OTN VS SDH/SONET, Why OTN is Better than SDH/SONET?

• Higher Bandwidth and Speed: OTN supports higher bandwidth and speeds (100G, 200G, and even 400G) compared to the more limited SDH/SONET.

• Transparent Transmission: OTN allows for transparent transmission of various signals (Ethernet, Fiber Channel, SONET/SDH) without requiring signal conversion.

• Enhanced Fault Management: OTN has advanced fault detection and correction capabilities, including forward error correction (FEC) and optical layer.

• Better Scalability: OTN scalability easily supports new rates and protocols, adapting to rapidly changing network demands.

• Reduced Complexity: OTN simplifies handling high-rate data, making network management easier as speeds increase, unlike the increasingly complex SDH/SONET.

• Superior Digital Encapsulation: OTN digital encapsulation optimizes bandwidth utilization and ensures high-quality service delivery through unified transmission of various services.

• Flexible Multi-Layer Network Support: OTN supports flexible multi-layer network designs, seamlessly integrating with technologies like WDM.

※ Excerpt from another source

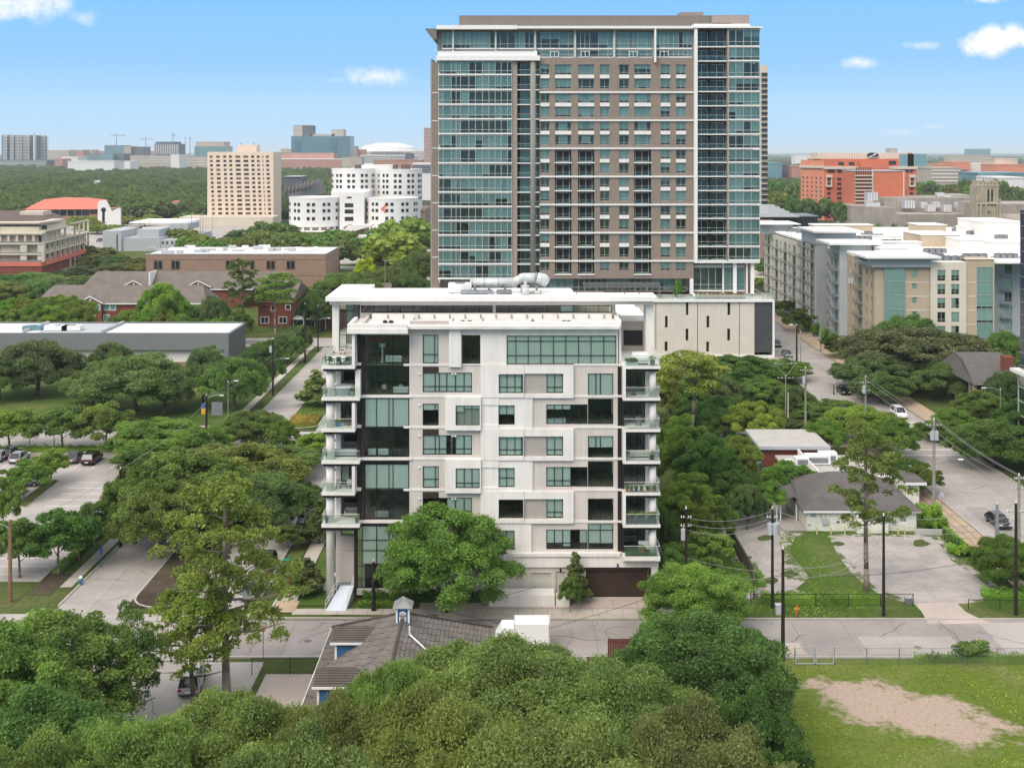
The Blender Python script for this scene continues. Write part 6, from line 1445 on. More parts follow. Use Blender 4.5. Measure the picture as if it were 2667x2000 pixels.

OTN VS SDH/SONET or SDH/SONET VS OTN, while OTN demonstrates many advantages, it does not render SDH/SONET obsolete. In scenarios with substantial existing infrastructure, SDH/SONET might still be more appropriate. However, for new networks requiring high bandwidth and flexibility, OTN is often the preferred choice.

What Can FS Offer in OTN?

FS offers access networks, data center interconnect, open line systems, WDM equipments, and a variety of optical transceivers in OTN. Equipped with the most extensive and stringent testing and solution designing processes, FS provides professional and effective OTN solutions tailored to unique needs. All products undergo rigorous testing to ensure performance and quality, ensuring seamless and flexible supply to meet urgent and unpredictable global demand. FS offers 24/5 support with field engineers capable of handling the most complex issues, and all products comply fully with applicable certifications and regulations.

Conclusion

OTN uses many elements of network technologies such as PDH and SDH/SONET, but it is still a significant advance in transport technology. Service providers around the world are already deploying OTN as the first choice of transport technology. Vendors are also getting in on the act, developing new devices to bring OTN into service provider networks on a large scale. While there are still a lot of products shipped with old technology (even T1/E1 products, for example), it is difficult to conclude that it is no longer viable, but the future of the transport network from SDH/SONET to OTN is clear.